Colquhoun had been born in Dumbarton, Scotland on the 14th May 1745. His family was well-to-do, with backgrounds in business and law. When he was 15, his father died and he emigrated to the British slave colony of Virginia. I have been unable to establish much about his time in Virginia, although it appears he had success in business, established a network of contacts he was to call on in subsequent decades and established a reputation for being a reliable agent others could trust with their business. This was at a time when other agents were often less reliable, a significant problem in an environment in which it was often impossible to enforce contracts or to ensure the security of property. This I suspect may have impressed on the young Colquhoun the importance of having a state willing and able to enforce the rule of law, insofar as this involved capitalist market relationships.
After five years he returned to Scotland for health reasons and based himself in Glasgow where he used his American connections, alongside both old and new Scottish ones, to establish himself in business. Through a series of partnerships he established himself as one of Glasgow’s Tobacco Lords and as a significant cotton and linen merchant. He also, in 1771, secured the government contract for transporting convicts from Scotland to the North American colonies. It was under this contract that he arranged the transportation to Virginia of the last person in the British Isles, Bel or Belinda, to be declared a slave by a court.

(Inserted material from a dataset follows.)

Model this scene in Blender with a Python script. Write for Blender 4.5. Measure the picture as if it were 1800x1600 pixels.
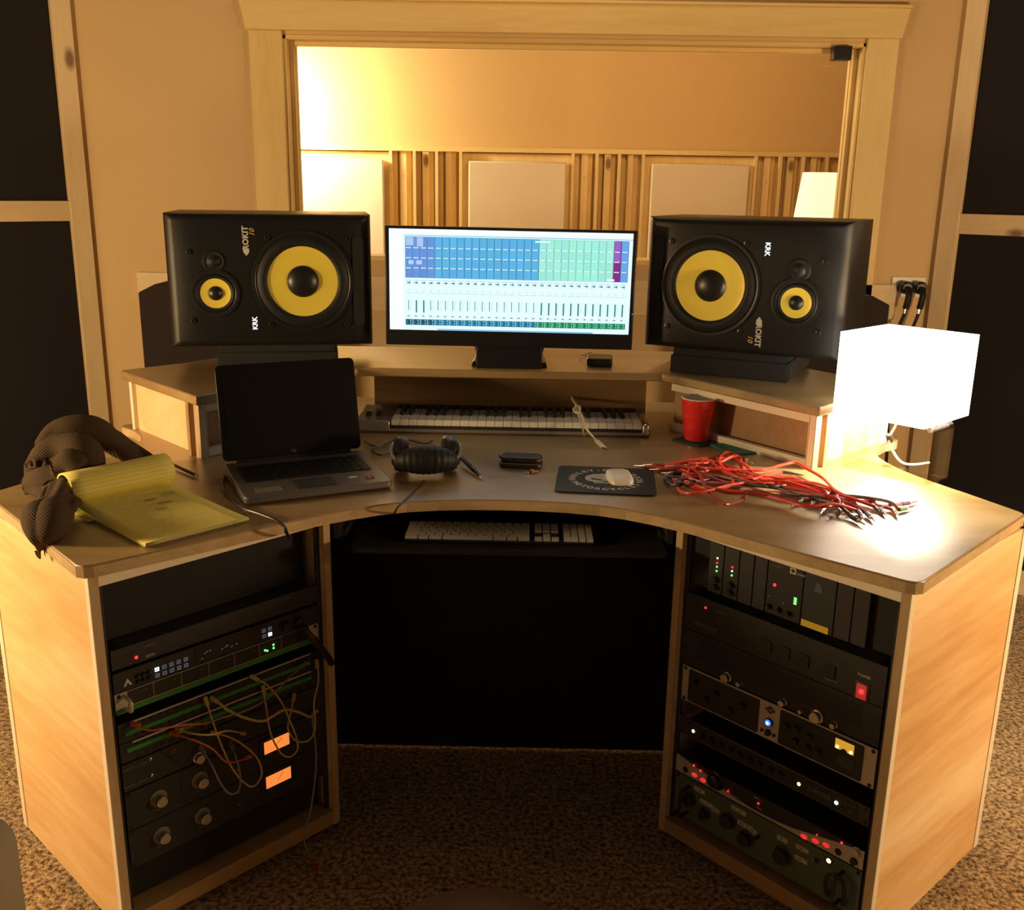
import bpy, bmesh, math, random
from mathutils import Vector, Matrix, Euler
R = math.radians
rnd = random.Random(7)
for o in list(bpy.data.objects): bpy.data.objects.remove(o)
SC = bpy.context.scene
COL = SC.collection

# ------------------------------------------------------------------ camera
F_PX, CAM = 1737.4, Vector((0.0385, 0.0, 1.555))
PITCH, YAW, ROLL = 0.2653, 0.0098, 0.0157
_f = Vector((-math.sin(YAW)*math.cos(PITCH), math.cos(YAW)*math.cos(PITCH), -math.sin(PITCH)))
_r = Vector((math.cos(YAW), math.sin(YAW), 0)); _u = _r.cross(_f)
_r2 = _r*math.cos(ROLL)+_u*math.sin(ROLL); _u2 = -_r*math.sin(ROLL)+_u*math.cos(ROLL)
cd = bpy.data.cameras.new('camera'); cam = bpy.data.objects.new('camera', cd); COL.objects.link(cam)
m = Matrix((_r2, _u2, -_f)).transposed().to_4x4(); m.translation = CAM; cam.matrix_world = m
cd.sensor_fit = 'HORIZONTAL'; cd.sensor_width = 36.0; cd.lens = F_PX/1800*36.0; cd.clip_start = 0.05
SC.camera = cam

# ------------------------------------------------------------------ world, lamps, added fill lights, exposure
W = bpy.data.worlds.new('world'); SC.world = W; W.use_nodes = True
bg = W.node_tree.nodes['Background']; bg.inputs[0].default_value = (1.0, .88, .70, 1); bg.inputs[1].default_value = 0.048
SC.view_settings.view_transform = 'Standard'; SC.view_settings.look = 'None'
SC.view_settings.exposure = 0.0; SC.view_settings.gamma = 1.0; SC.view_settings.use_curve_mapping = False
WARM = (1.0, .66, .34)
def point(name, loc, power, rad=.06, col=WARM):
    l = bpy.data.lights.new(name, 'POINT'); l.energy = power; l.shadow_soft_size = rad; l.color = col
    o = bpy.data.objects.new(name, l); COL.objects.link(o); o.location = loc; return o
point('side_lamp_light_left', (-2.02, 1.72, 1.16), 105, .10, (1.0, .70, .36))
point('side_lamp_light_right', (2.12, 1.62, 1.14), 84, .10, (1.0, .68, .36))
point('live_room_lamp_light', (-1.66, 6.30, 2.0), 175, .10, (1.0, .86, .56))
point('live_room_fill_light', (.9, 4.9, 2.7), 52, .30, (1.0, .66, .34))  # unseen fill added to wash the slats evenly from the front
point('wall_fill_light', (0.1, 3.6, 2.95), 14, .25, (1.0, .66, .33))  # added light with no seen source, brightens the back wall

# ------------------------------------------------------------------ mapping a photo point onto a real plane
def ray(u, v): return _f + _r2*((u-900)/F_PX) - _u2*((v-800)/F_PX)
def at(u, v, z):
    d = ray(u, v); return CAM + d*((z-CAM.z)/d.z)
def aty(u, v, y):
    d = ray(u, v); return CAM + d*((y-CAM.y)/d.y)
def onpl(u, v, p, n):
    d = ray(u, v); p = Vector(p); n = Vector(n); return CAM + d*((p-CAM).dot(n)/d.dot(n))

# ------------------------------------------------------------------ materials
MATS = {}
def newmat(name):
    mt = bpy.data.materials.new(name); mt.use_nodes = True; MATS[name] = mt
    return mt, mt.node_tree.nodes, mt.node_tree.links, mt.node_tree.nodes['Principled BSDF']
def plain(name, col, rough=.5, metal=0, spec=.5, bump=0, bscale=200, coat=0, var=0):
    mt, N, L, b = newmat(name)
    b.inputs['Base Color'].default_value = (*col, 1); b.inputs['Roughness'].default_value = rough
    b.inputs['Metallic'].default_value = metal; b.inputs['Specular IOR Level'].default_value = spec
    b.inputs['Coat Weight'].default_value = coat
    if bump or var:
        tc = N.new('ShaderNodeTexCoord'); nz = N.new('ShaderNodeTexNoise'); nz.inputs['Scale'].default_value = bscale; nz.inputs['Detail'].default_value = 4
        L.new(tc.outputs['Object'], nz.inputs['Vector'])
        if bump:
            bp = N.new('ShaderNodeBump'); bp.inputs['Strength'].default_value = bump; bp.inputs['Distance'].default_value = .002
            L.new(nz.outputs[0], bp.inputs['Height']); L.new(bp.outputs[0], b.inputs['Normal'])
        if var:
            r = N.new('ShaderNodeValToRGB'); r.color_ramp.elements[0].position = .3; r.color_ramp.elements[1].position = .7
            r.color_ramp.elements[0].color = (*[c*(1-var) for c in col], 1); r.color_ramp.elements[1].color = (*[min(1, c*(1+var)) for c in col], 1)
            L.new(nz.outputs[0], r.inputs[0]); L.new(r.outputs[0], b.inputs['Base Color'])
    return mt
def emit(name, col, st):
    mt, N, L, b = newmat(name)
    b.inputs['Base Color'].default_value = (*[c*.5 for c in col], 1); b.inputs['Emission Color'].default_value = (*col, 1); b.inputs['Emission Strength'].default_value = st
    return mt
def wood(name, c1, c2, c3, axis='X', scale=1.0, rough=.45, knots=False, grain=9, offset=0, coat=0.0, spec=.4):
    mt, N, L, b = newmat(name)
    tc = N.new('ShaderNodeTexCoord'); mp = N.new('ShaderNodeMapping')
    s = {'X': (.12, 1, 1), 'Y': (1, .12, 1), 'Z': (1, 1, .12)}[axis]
    mp.inputs['Scale'].default_value = [k*scale for k in s]; mp.inputs['Location'].default_value = (offset, offset*.7, offset*1.3)
    L.new(tc.outputs['Object'], mp.inputs['Vector'])
    n1 = N.new('ShaderNodeTexNoise'); n1.inputs['Scale'].default_value = grain; n1.inputs['Detail'].default_value = 6; n1.inputs['Distortion'].default_value = 1.2
    L.new(mp.outputs[0], n1.inputs['Vector'])
    n2 = N.new('ShaderNodeTexNoise'); n2.inputs['Scale'].default_value = grain*14; n2.inputs['Detail'].default_value = 3
    L.new(mp.outputs[0], n2.inputs['Vector'])
    r = N.new('ShaderNodeValToRGB'); e = r.color_ramp.elements
    e[0].position = .30; e[0].color = (*c1, 1); e[1].position = .72; e[1].color = (*c3, 1)
    k = e.new(.5); k.color = (*c2, 1)
    mx = N.new('ShaderNodeMix'); mx.data_type = 'FLOAT'; mx.inputs[0].default_value = .25
    L.new(n1.outputs[0], mx.inputs[2]); L.new(n2.outputs[0], mx.inputs[3]); L.new(mx.outputs[0], r.inputs[0])
    out = r.outputs[0]
    if knots:
        vm = N.new('ShaderNodeMapping'); vm.inputs['Scale'].default_value = {'X': (.5, 1, 1), 'Z': (1, 1, .5), 'Y': (1, .5, 1)}[axis]
        vm.inputs['Location'].default_value = (offset*2.1, offset, offset*.4)
        L.new(tc.outputs['Object'], vm.inputs['Vector'])
        vo = N.new('ShaderNodeTexVoronoi'); vo.inputs['Scale'].default_value = 5.0
        L.new(vm.outputs[0], vo.inputs['Vector'])
        r2 = N.new('ShaderNodeValToRGB'); q = r2.color_ramp.elements
        q[0].position = .055; q[0].color = (.16, .06, .02, 1); q[1].position = .13; q[1].color = (1, 1, 1, 1)
        L.new(vo.outputs['Distance'], r2.inputs[0])
        mm = N.new('ShaderNodeMix'); mm.data_type = 'RGBA'; mm.blend_type = 'MULTIPLY'; mm.inputs[0].default_value = .8
        L.new(out, mm.inputs[6]); L.new(r2.outputs[0], mm.inputs[7]); out = mm.outputs[2]
    L.new(out, b.inputs['Base Color'])
    bp = N.new('ShaderNodeBump'); bp.inputs['Strength'].default_value = .08; bp.inputs['Distance'].default_value = .001
    L.new(n2.outputs[0], bp.inputs['Height']); L.new(bp.outputs[0], b.inputs['Normal'])
    b.inputs['Roughness'].default_value = rough; b.inputs['Coat Weight'].default_value = coat; b.inputs['Coat Roughness'].default_value = .34
    b.inputs['Specular IOR Level'].default_value = spec
    return mt
M_top = wood('desk_laminate', (.26, .165, .062), (.35, .23, .095), (.45, .31, .14), 'X', 1.6, .42, grain=5, coat=1.0)
M_ply = wood('birch_plywood', (.66, .42, .20), (.78, .54, .29), (.88, .67, .41), 'X', 1.3, .5, grain=3.2)
M_hut = wood('hutch_plywood', (.28, .165, .07), (.36, .22, .10), (.46, .29, .14), 'X', 2.0, .45, grain=4)
M_edge = wood('edge_band', (.42, .30, .15), (.52, .38, .21), (.60, .45, .26), 'X', 3, .35, grain=8)
M_post = wood('post_edge', (.42, .29, .16), (.50, .36, .20), (.58, .43, .25), 'Z', 3, .4, grain=8)
M_band = plain('pale_edge_lit_rail', (.84, .77, .62), .3)  # pale banding; on the rails the paleness stands in for bright light
M_pine = wood('pine_upright', (.74, .52, .20), (.84, .63, .28), (.90, .72, .36), 'Z', 1.2, .5, knots=True, grain=4)
M_pineb = wood('pine_upright_pale', (.70, .52, .28), (.80, .63, .37), (.88, .72, .46), 'Z', 1.2, .5, knots=True, grain=4, offset=3.3)
M_pinex = wood('pine_level', (.74, .52, .20), (.84, .63, .28), (.90, .72, .36), 'X', 1.2, .5, knots=True, grain=4, offset=1.7)
M_pinexb = wood('pine_level_pale', (.70, .52, .28), (.80, .63, .37), (.88, .72, .46), 'X', 1.2, .5, knots=True, grain=4, offset=5.1)
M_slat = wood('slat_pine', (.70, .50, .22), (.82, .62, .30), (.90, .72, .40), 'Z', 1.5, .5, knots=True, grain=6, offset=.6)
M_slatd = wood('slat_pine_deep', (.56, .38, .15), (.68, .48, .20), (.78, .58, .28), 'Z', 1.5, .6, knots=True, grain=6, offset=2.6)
M_wall = plain('tan_wall_paint', (.70, .51, .27), .85, bump=.25, bscale=120, spec=.2)
M_wall2 = plain('orange_tan_paint', (.70, .47, .21), .85, bump=.2, bscale=120, spec=.2)
M_fab = plain('black_acoustic_cloth', (.024, .021, .022), .95, bump=.3, bscale=500, spec=.1)
M_wfab = plain('cream_panel_cloth', (.80, .70, .54), .9, bump=.3, bscale=400, spec=.1)
M_blk = plain('black_vinyl', (.012, .0115, .011), .36, spec=.3, bump=.25, bscale=600)
M_bpl = plain('black_plastic', (.012, .012, .012), .35)
M_bmat = plain('black_matte', (.016, .0155, .015), .6)
M_dark = plain('dark_inside', (.008, .007, .006), .8)  # near-black; on panels behind knees and gear it stands in for shade
M_rub = plain('black_rubber', (.013, .013, .013), .55, spec=.3)
M_foam = plain('charcoal_foam', (.012, .012, .012), .9, bump=.5, bscale=300)
M_chr = plain('chrome', (.75, .72, .68), .18, 1)
M_brsh = plain('brushed_nickel', (.62, .58, .52), .32, 1)
M_alu = plain('aluminium_face', (.50, .45, .38), .42, .35)
M_sil = plain('silver_plastic', (.30, .285, .26), .32, .5)
M_lsil = plain('laptop_silver', (.20, .19, .18), .35, .6)
M_wht = plain('white_plastic', (.78, .74, .66), .3)
M_key = plain('key_white', (.72, .68, .58), .3)
M_keyt = plain('computer_key_white', (.92, .88, .76), .45)
M_red = plain('red_plastic', (.75, .025, .02), .28, coat=.3)
M_rcab = plain('red_cable_jacket', (.62, .045, .02), .35)
M_rcab2 = plain('dark_red_cable_jacket', (.30, .03, .015), .35)
M_bcab = plain('black_cable_jacket', (.015, .014, .013), .4)
M_pcab = plain('pink_cable_jacket', (.50, .16, .20), .4)
M_ycab = plain('yellow_cable_jacket', (.50, .36, .10), .45)
M_ocab = plain('orange_cable_jacket', (.50, .10, .03), .45)
M_gcab = plain('grey_cable_jacket', (.20, .18, .15), .45)
M_wcab = plain('white_cable_jacket', (.75, .66, .50), .45)
M_purp = plain('purple_sleeve', (.12, .05, .22), .4); M_grn = plain('green_sleeve', (.14, .42, .12), .4)
M_greens = plain('green_paint', (.03, .22, .04), .5)
M_coast = plain('green_cork', (.05, .24, .16), .8, bump=.3, bscale=300)
M_coastd = plain('dark_green_cork', (.015, .05, .045), .7, bump=.3, bscale=300)
M_sea = plain('seafoam_enamel', (.085, .115, .09), .5, .1)
M_lab = plain('label_tape', (.45, .42, .34), .6)
M_print = plain('white_print', (.55, .52, .46), .5)
M_printd = plain('grey_print', (.16, .145, .12), .5)
M_yel = plain('yellow_tape', (.75, .55, .04), .5)
M_leath = plain('dark_leather', (.030, .020, .018), .4, bump=.5, bscale=200)
M_stool = plain('brown_leather', (.035, .017, .009), .5, bump=.3, bscale=150)
M_chair = plain('beige_upholstery', (.30, .26, .19), .9, bump=.3, bscale=400)
M_knit = plain('brown_knit', (.070, .048, .030), .95, spec=.1)
N, L = M_knit.node_tree.nodes, M_knit.node_tree.links
tc = N.new('ShaderNodeTexCoord'); wv_ = N.new('ShaderNodeTexWave'); wv_.inputs['Scale'].default_value = 75; wv_.inputs['Distortion'].default_value = 5; wv_.inputs['Detail'].default_value = 1; wv_.inputs['Detail Scale'].default_value = .3; wv_.bands_direction = 'DIAGONAL'
L.new(tc.outputs['Object'], wv_.inputs['Vector']); bp = N.new('ShaderNodeBump'); bp.inputs['Strength'].default_value = .45; bp.inputs['Distance'].default_value = .0016
L.new(wv_.outputs[1], bp.inputs['Height']); L.new(bp.outputs[0], N['Principled BSDF'].inputs['Normal'])
M_bronze = plain('wood_fob', (.40, .16, .06), .5)
M_cone = plain('yellow_cone', (.90, .74, .10), .36, .15, bump=.15, bscale=500)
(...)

The American War of Independence clearly disrupted business for Colquhoun and other Glasgow merchants. Although making loud patriotic noises in Britain it appears that Colquhoun conducted business with both sides during the war. It was around this time that Colquhoun became involved in municipal politics. He was elected to Glasgow City Council in 1778, becoming Lord Provost of Glasgow in February 1782. Not only did this establish his political leadership of the council but made him the city’s chief magistrate. Policing and the need for a police were major topics during Colquhoun’s time on Glasgow City Council. The council used it limited funds to establish policing initiatives in 1779 and again in 1788, both of which were short lived as they were financially unsustainable. In 1783, when Colquhoun was Lord Provost, the council sought to introduce a police bill which would have allowed them to fund a police by levying a rate, but opposition in the city meant it was never presented to parliament. Colquhoun, surprising, doesn’t appear to be have been central to these initiatives and it appears that rather than Colquhoun influencing Glasgow’s policing policy that it may be that Glasgow’s policing policy that subsequently influenced Colquhoun.

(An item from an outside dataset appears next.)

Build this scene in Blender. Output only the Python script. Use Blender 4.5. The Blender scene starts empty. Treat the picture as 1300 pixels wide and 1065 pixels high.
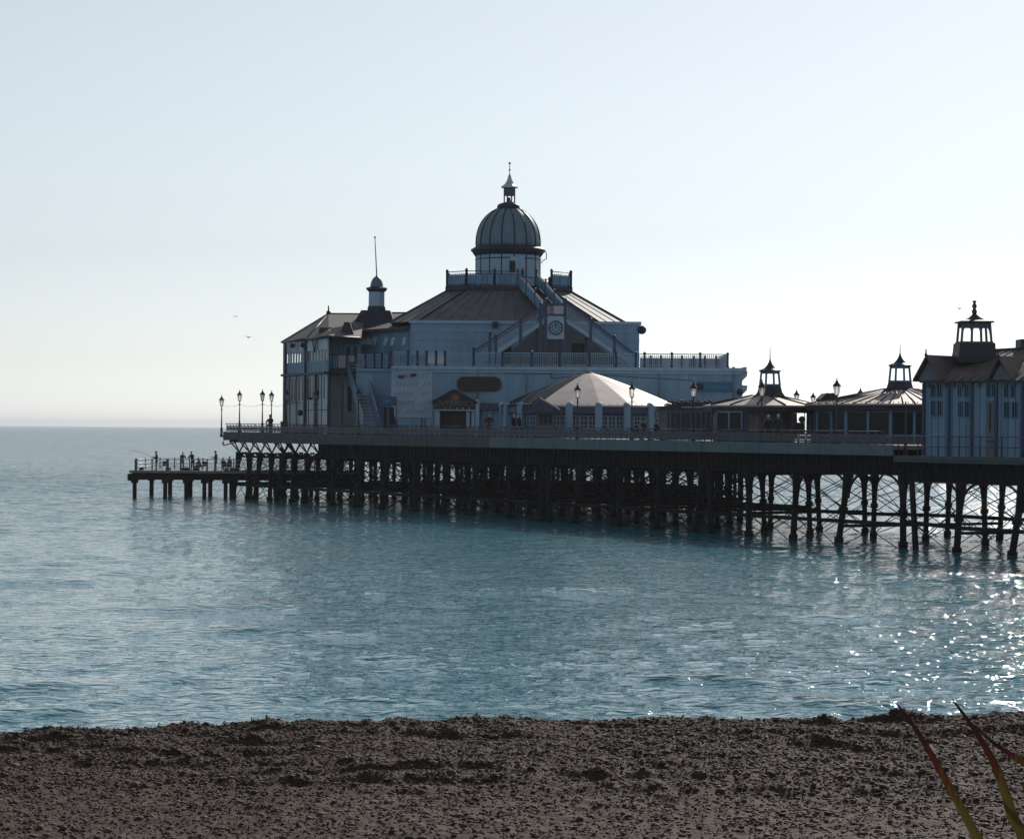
import bpy, math, random
import numpy as np
from mathutils import Vector, Matrix
random.seed(7)
R = math.radians
S = bpy.context.scene
C = S.collection

# ------------------------------------------------------------------ camera, sky, sun, exposure
F, HC, CX, CY, TH = 3000.0, 6.6, 650.0, 545.0, R(0.4)     # focal (px of the 1300 px wide photo), eye height, horizon point, roll
cam_d = bpy.data.cameras.new('camera'); cam = bpy.data.objects.new('camera', cam_d); C.objects.link(cam)
cam_d.sensor_width = 36; cam_d.sensor_fit = 'HORIZONTAL'; cam_d.lens = 36*F/1300
cam_d.shift_y = (CY-532.5)/1300
cam_d.clip_start = 0.5; cam_d.clip_end = 60000
cam.matrix_world = Matrix.Translation((0, 0, HC)) @ Matrix.Rotation(R(90), 4, 'X') @ Matrix.Rotation(TH, 4, 'Z')
S.camera = cam
SUN_AZ, SUN_EL = R(20), R(28)                              # azimuth clockwise from +Y
W = bpy.data.worlds.new('World'); S.world = W; W.use_nodes = True
nt = W.node_tree; nt.nodes.clear()
sky = nt.nodes.new('ShaderNodeTexSky'); sky.sky_type = 'NISHITA'; sky.sun_disc = False
sky.sun_elevation = SUN_EL; sky.sun_rotation = SUN_AZ
sky.air_density = 1.0; sky.dust_density = 0.3; sky.ozone_density = 3.0; sky.altitude = 0
bg = nt.nodes.new('ShaderNodeBackground'); bg.inputs['Strength'].default_value = 0.112
wo = nt.nodes.new('ShaderNodeOutputWorld')
hs = nt.nodes.new('ShaderNodeHueSaturation'); hs.inputs['Saturation'].default_value = 0.28; hs.inputs['Value'].default_value = 1.0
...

He was however central to another initiative in the city. Historically those involved in trade and those involved in manufacturing had had a difficult relationship. But particular with the growth of manufacturing in Glasgow, Colquhoun was clear they needed to work together. To achieve this he established Britain’s first Chamber of Commerce in Glasgow, and was soon elected as its first Chairman. It was through the Chamber of Commerce that Colquhoun was to emerge as an important political lobbyist in the 1780s and early 1790s. He used his position to correspond with parliamentarians setting out the Chamber’s views on existing and proposed laws which impacted on members profits. The Chamber also allowed him to seek out alliances with capitalists in England. He was particularly successful in establishing a partnership with the Lancashire cotton industry. It was during this period that Colquhoun developed his skills as a pamphleteer; promoting the interests of the British cotton industry.

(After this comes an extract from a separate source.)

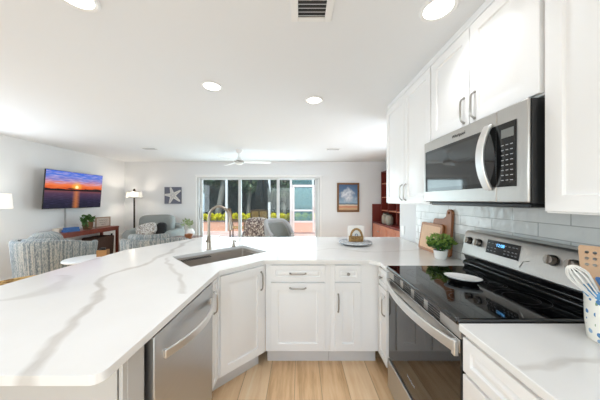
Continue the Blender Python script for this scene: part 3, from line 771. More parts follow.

The key focus of much of his lobbying activities was the relationship between the British and Indian cotton industries. Briefly, he argued that the Government should intervene to effectively exclude Indian cotton products from the European market. Despite India historically producing massively more textiles than the relatively tiny British industry Colquhoun wanted the manufacturing market rigged in favour of British capitalists and for India to dismantle its manufacturing industry and become a producer of raw materials. This is what subsequently happened, causing massive damage to India’s economy and massive profits for British capitalists. I need to get into the archives to establish to what extent, if any, Colquhoun’s lobbying influenced these developments.
Conclusion
There is a thread running through Colquhoun’s varied careers – an acute awareness that, from his class’s perspective, the late eighteenth century British state was inadequate. Capitalism was in the ascendancy, but its rise was not unproblematic, uncontested, or as inevitable as its looks in retrospect. Looking back it is possible to underestimate the precariousness of its position at times, particularly in the last decade of the eighteenth century. Colquhoun consistently sought arrangements that favoured his class’s interests. In particular he understood the potential of the state and argued for a much larger, more interventionist central state able to effectively police the poor and protect the interests of capitalists. In respect of the poor, the police were only one of the instruments required for their policing. All state welfare (and indeed charity) had at its centre, the policing of the poor.
As well as helping us understand how the capitalist state was fabricated in the past the career of Colquhoun suggests to me important lessons for today. The capitalist state didn’t just happen. It had to be imagined, agitated for, and built. As Ruth Wilson Gilmore makes clear in a number of the essays in her recent book, Abolition Geography, abolition is not just about what we are against – what we want to abolish – but also, and more importantly, about what we want to create. What social relations and organisations do we need? How do we build them? How do we develop mutual aid projects that are emancipatory? Liberal theorists had to both imagine their capitalist utopia and through moral entrepreneurs, such as Colquhoun, build it. Radical abolition faces the same task today. Utopian thinking is not about imagining something that is impossible, but about imaging a future that is possible if, and only if, we escape the limitations of possibility imposed by our current social structure. To do that requires us to not only imagine that future but to start building its institutions, relationships and culture now.